Perdana Menteri gerakan otonomi wilayah Libya Timur memperingatkan, pemerintah untuk tidak mengusik tanker atau mengirim kapal angkatan laut ke perairan Cyrenaica. Dalam pernyataannya, ia menyatakan jika tanker diusik maka penjaga minyak dan revolusioner akan membuat keputusan. Termasuk langkah untuk mendeklarasikan perang.
Para pemberontak ingin kembali ke sistem era Raja Idris. Tahun 1969, Muammar Gaddafi melakukan kudeta untuk menggulingkannya. Di era Idris, pendapatan minyak Libya dibagi ke beberapa daerah di negara tersebut.
Sementara itu, di Tripoli para pekerja di sebuah perusahaan minyak negara di pelabuhan Sidra melakukan aksi pemogokan. Mereka mendesak pemerintah untuk segera bertindak, sebab rekan-rekan mereka bekerja di bawah tekanan para pemberontak bersenjata.

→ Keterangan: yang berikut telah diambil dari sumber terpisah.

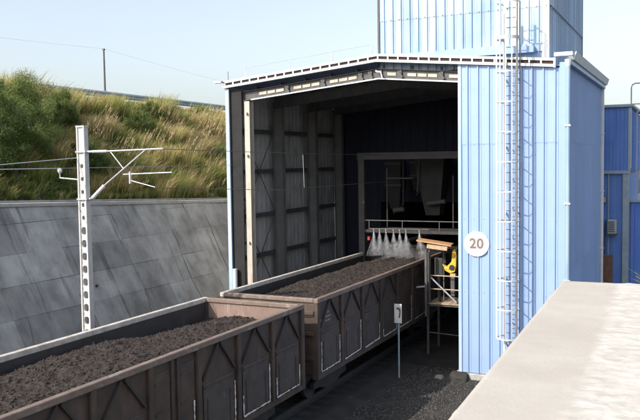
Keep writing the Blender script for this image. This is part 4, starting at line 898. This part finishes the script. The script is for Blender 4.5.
for i in range(len(ys)-1):
    for j in range(nx-1): a = i*nx+j; F.append((a, a+1, a+nx+1, a+nx))
per = list(range(nx))+[i*nx+nx-1 for i in range(1, len(ys))]+[(len(ys)-1)*nx+j for j in range(nx-2, -1, -1)]+[i*nx for i in range(len(ys)-2, 0, -1)]; nv = len(V)
for q in per: V.append((V[q][0], V[q][1], pz-.03))
for k in range(len(per)): F.append((per[k], nv+k, nv+(k+1) % len(per), per[(k+1) % len(per)]))
o = npmesh('top_surface', V, F, 'walltop', smooth=True); o.parent = par
B(-1.1, 6, y0, 2.59, pz-.02, pz+.001).build('top_slab', 'walltop', par); B(1.6, 6, 2.6, y1, pz-.02, pz+.002).build('top_slab', 'walltop', par)
n = 90; gy_ = rng.uniform(3.4, 9.7, n); gx_ = np.array([edge(q) for q in gy_])+rng.normal(.66, .10, n); vv, ff = lumps(np.stack([gx_, gy_, np.full(n, pz+.003)], -1), rng.uniform(.002, .005, n))
tag(npmesh('mortar_crumbs', vv, ff, 'walltop'), 'tiny crumbs of mortar scattered on the pale concrete wall top', 'crumbs', kind='stuff')
# plant behind the parapet
pl = thing('spiky_plant', 'spiky green and straw coloured palm like plant behind the wall at the right edge', 'plant', (-.72, 15.0, Gz))
MB().tube([(0, 0, 0), (.05, 0, 2.6), (0, 0, 4.85)], [.14, .11, .09], 8).build('trunk', 'bark', pl)
fr = []
for k in range(46):
    a = random.uniform(0, 6.28); e = random.uniform(.0, 1.15); L = random.uniform(.5, .85); d = Vector((math.cos(a)*math.cos(e), math.sin(a)*math.cos(e), math.sin(e))); s = Vector((-math.sin(a), math.cos(a), 0))*.022
    V = []; 
    for i in range(6):
        t = i/5; c = Vector((0, 0, 4.8))+d*L*t-Vector((0, 0, .35*L*t*t)); ww = s*(1-t*.93); V += [tuple(c-ww), tuple(c+Vector((0, 0, .008))), tuple(c+ww)]
    F = [(3*i+j, 3*i+j+1, 3*i+j+4, 3*i+j+3) for i in range(5) for j in (0, 1)]
    o = npmesh('frond', V, F, 'frond', [random.choice((.1, .4, .7, .95))]*len(V)); o.parent = pl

"Kami sangat marah pada apa yang terjadi di Sidra," kata Salah Madari, seorang pekerja minyak di ibu kota. Petugas kontrol pelabuhan ditahan di bawah todongan senjata. Ia menambahkan bahwa orang-orang bersenjata juga telah memaksa nahkoda untuk membawa kapal tanker ke dermaga.
Sebelumnya sebuah kapal tanker berbendera mirip Korea Utara, merapat pada Sabtu(8/3) di pelabuhan Sidra. Harian lokal Al-Wasat mengatakan, kapal bernama Morning Glory itu memuat minyak mentah senilai 36 juta dolar.
Menanggapi hal tersebut, Perdana Menteri Libya Ali Zeidan mengatakan militer akan mengebom kapal bermuatan 37 ribu ton minyak tersebut jika meninggalkan wilayah Libya.
Para pejabat pada Ahad mengatakan, angkatan laut dan milisi pro-pemerintah telah mengirimkan kapal untuk menghentikan Morning Glory keluar dari perairan tersebut. Para pemberontak mengatakan, setiap serangan terhadap tanker berarti deklarasi perang pada mereka.
Eskalasi konflik atas kekayaan minyak negara merupakan tanda kekacauan di Libya. Pemerintah dianggap gagal mengendalikan pejuang, yang kini menentang otoritas Libya.
Para pemberontak, dipimpin oleh mantan komandan anti-Gaddafi, Ibrahim Jathran, yang kini membelot dan memimpin pengunjuk rasa bersenjata. Mereka telah menyita tiga pelabuhan di timur Libya.